** begin Data section **

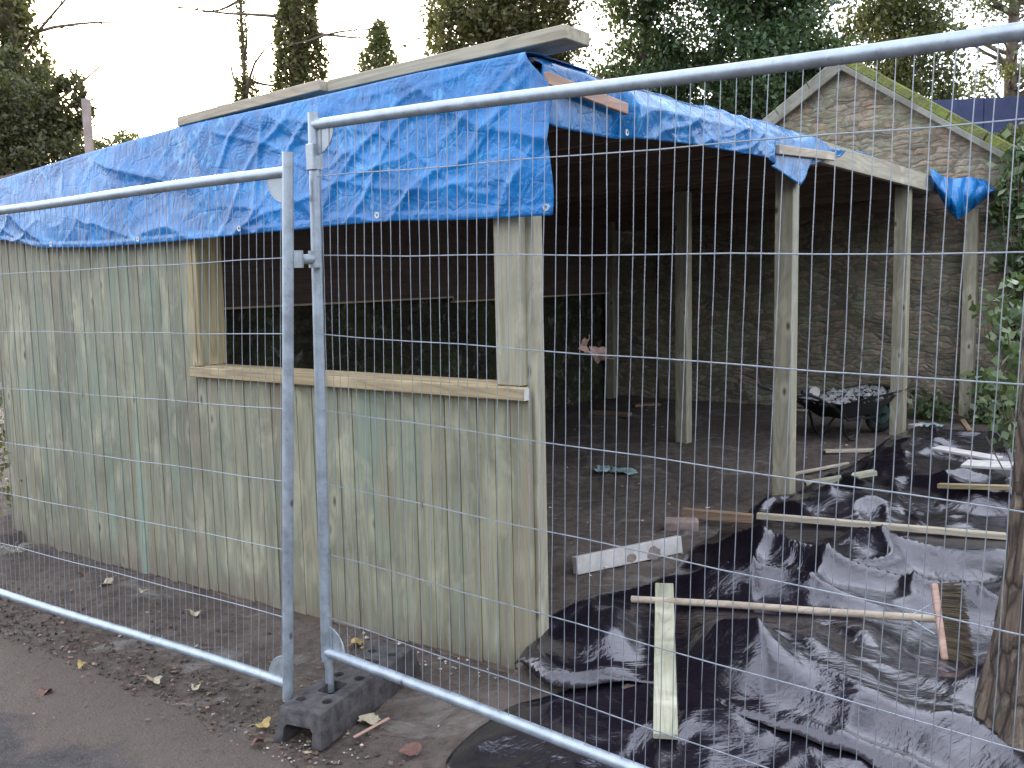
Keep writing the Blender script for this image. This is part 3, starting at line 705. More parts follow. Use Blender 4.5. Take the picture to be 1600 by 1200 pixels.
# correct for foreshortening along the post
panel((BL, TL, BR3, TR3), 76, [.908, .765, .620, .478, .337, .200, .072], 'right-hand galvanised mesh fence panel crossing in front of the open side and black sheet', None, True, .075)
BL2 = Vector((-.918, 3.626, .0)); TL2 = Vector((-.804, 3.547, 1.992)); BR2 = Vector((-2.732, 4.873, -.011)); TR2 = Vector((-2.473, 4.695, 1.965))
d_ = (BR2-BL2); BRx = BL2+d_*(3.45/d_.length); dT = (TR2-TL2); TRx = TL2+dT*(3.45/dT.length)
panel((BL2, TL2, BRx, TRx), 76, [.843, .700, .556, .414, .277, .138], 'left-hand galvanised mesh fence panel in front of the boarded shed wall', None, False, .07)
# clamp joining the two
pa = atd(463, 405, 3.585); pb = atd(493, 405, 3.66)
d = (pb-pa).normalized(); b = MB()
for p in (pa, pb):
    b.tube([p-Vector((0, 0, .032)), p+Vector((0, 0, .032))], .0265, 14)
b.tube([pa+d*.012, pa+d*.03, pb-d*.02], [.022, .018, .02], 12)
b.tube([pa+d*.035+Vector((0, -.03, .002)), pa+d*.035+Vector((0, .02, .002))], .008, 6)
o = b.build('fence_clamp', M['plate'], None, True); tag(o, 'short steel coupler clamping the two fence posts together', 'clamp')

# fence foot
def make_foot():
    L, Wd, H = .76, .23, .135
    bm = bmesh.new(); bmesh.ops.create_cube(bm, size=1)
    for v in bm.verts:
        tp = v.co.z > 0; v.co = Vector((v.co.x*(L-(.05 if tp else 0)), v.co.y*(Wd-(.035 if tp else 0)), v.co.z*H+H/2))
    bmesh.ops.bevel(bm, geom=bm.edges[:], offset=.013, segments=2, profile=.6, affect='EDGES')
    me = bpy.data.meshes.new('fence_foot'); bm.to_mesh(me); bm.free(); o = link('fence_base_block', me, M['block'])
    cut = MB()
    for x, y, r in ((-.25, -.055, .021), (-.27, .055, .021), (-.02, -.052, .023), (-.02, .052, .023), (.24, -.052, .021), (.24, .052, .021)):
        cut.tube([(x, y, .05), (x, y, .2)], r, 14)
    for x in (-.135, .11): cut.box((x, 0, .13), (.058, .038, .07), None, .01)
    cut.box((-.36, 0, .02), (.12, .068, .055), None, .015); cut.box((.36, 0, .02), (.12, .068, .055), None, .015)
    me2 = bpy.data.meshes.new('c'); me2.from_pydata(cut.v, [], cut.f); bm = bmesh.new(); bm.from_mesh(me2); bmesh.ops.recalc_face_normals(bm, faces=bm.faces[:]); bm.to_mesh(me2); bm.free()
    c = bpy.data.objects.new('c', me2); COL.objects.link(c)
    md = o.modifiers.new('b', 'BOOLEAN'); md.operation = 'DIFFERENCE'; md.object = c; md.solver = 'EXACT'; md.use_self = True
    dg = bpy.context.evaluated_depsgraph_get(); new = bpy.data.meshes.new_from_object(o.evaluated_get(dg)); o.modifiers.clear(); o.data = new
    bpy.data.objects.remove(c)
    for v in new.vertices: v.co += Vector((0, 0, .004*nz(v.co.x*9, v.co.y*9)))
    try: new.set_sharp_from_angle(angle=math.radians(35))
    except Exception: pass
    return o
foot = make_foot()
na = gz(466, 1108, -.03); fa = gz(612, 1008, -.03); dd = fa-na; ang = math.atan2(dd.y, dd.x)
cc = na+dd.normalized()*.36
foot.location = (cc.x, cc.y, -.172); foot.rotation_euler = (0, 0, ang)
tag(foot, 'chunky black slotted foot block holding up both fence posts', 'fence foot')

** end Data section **

What the exercise asks: Transcribe all of the material exactly, leaving out whatever pictures it contains.

Solution:
Keep writing the Blender script for this image. This is part 3, starting at line 705. More parts follow. Use Blender 4.5. Take the picture to be 1600 by 1200 pixels.
# correct for foreshortening along the post
panel((BL, TL, BR3, TR3), 76, [.908, .765, .620, .478, .337, .200, .072], 'right-hand galvanised mesh fence panel crossing in front of the open side and black sheet', None, True, .075)
BL2 = Vector((-.918, 3.626, .0)); TL2 = Vector((-.804, 3.547, 1.992)); BR2 = Vector((-2.732, 4.873, -.011)); TR2 = Vector((-2.473, 4.695, 1.965))
d_ = (BR2-BL2); BRx = BL2+d_*(3.45/d_.length); dT = (TR2-TL2); TRx = TL2+dT*(3.45/dT.length)
panel((BL2, TL2, BRx, TRx), 76, [.843, .700, .556, .414, .277, .138], 'left-hand galvanised mesh fence panel in front of the boarded shed wall', None, False, .07)
# clamp joining the two
pa = atd(463, 405, 3.585); pb = atd(493, 405, 3.66)
d = (pb-pa).normalized(); b = MB()
for p in (pa, pb):
    b.tube([p-Vector((0, 0, .032)), p+Vector((0, 0, .032))], .0265, 14)
b.tube([pa+d*.012, pa+d*.03, pb-d*.02], [.022, .018, .02], 12)
b.tube([pa+d*.035+Vector((0, -.03, .002)), pa+d*.035+Vector((0, .02, .002))], .008, 6)
o = b.build('fence_clamp', M['plate'], None, True); tag(o, 'short steel coupler clamping the two fence posts together', 'clamp')

# fence foot
def make_foot():
    L, Wd, H = .76, .23, .135
    bm = bmesh.new(); bmesh.ops.create_cube(bm, size=1)
    for v in bm.verts:
        tp = v.co.z > 0; v.co = Vector((v.co.x*(L-(.05 if tp else 0)), v.co.y*(Wd-(.035 if tp else 0)), v.co.z*H+H/2))
    bmesh.ops.bevel(bm, geom=bm.edges[:], offset=.013, segments=2, profile=.6, affect='EDGES')
    me = bpy.data.meshes.new('fence_foot'); bm.to_mesh(me); bm.free(); o = link('fence_base_block', me, M['block'])
    cut = MB()
    for x, y, r in ((-.25, -.055, .021), (-.27, .055, .021), (-.02, -.052, .023), (-.02, .052, .023), (.24, -.052, .021), (.24, .052, .021)):
        cut.tube([(x, y, .05), (x, y, .2)], r, 14)
    for x in (-.135, .11): cut.box((x, 0, .13), (.058, .038, .07), None, .01)
    cut.box((-.36, 0, .02), (.12, .068, .055), None, .015); cut.box((.36, 0, .02), (.12, .068, .055), None, .015)
    me2 = bpy.data.meshes.new('c'); me2.from_pydata(cut.v, [], cut.f); bm = bmesh.new(); bm.from_mesh(me2); bmesh.ops.recalc_face_normals(bm, faces=bm.faces[:]); bm.to_mesh(me2); bm.free()
    c = bpy.data.objects.new('c', me2); COL.objects.link(c)
    md = o.modifiers.new('b', 'BOOLEAN'); md.operation = 'DIFFERENCE'; md.object = c; md.solver = 'EXACT'; md.use_self = True
    dg = bpy.context.evaluated_depsgraph_get(); new = bpy.data.meshes.new_from_object(o.evaluated_get(dg)); o.modifiers.clear(); o.data = new
    bpy.data.objects.remove(c)
    for v in new.vertices: v.co += Vector((0, 0, .004*nz(v.co.x*9, v.co.y*9)))
    try: new.set_sharp_from_angle(angle=math.radians(35))
    except Exception: pass
    return o
foot = make_foot()
na = gz(466, 1108, -.03); fa = gz(612, 1008, -.03); dd = fa-na; ang = math.atan2(dd.y, dd.x)
cc = na+dd.normalized()*.36
foot.location = (cc.x, cc.y, -.172); foot.rotation_euler = (0, 0, ang)
tag(foot, 'chunky black slotted foot block holding up both fence posts', 'fence foot')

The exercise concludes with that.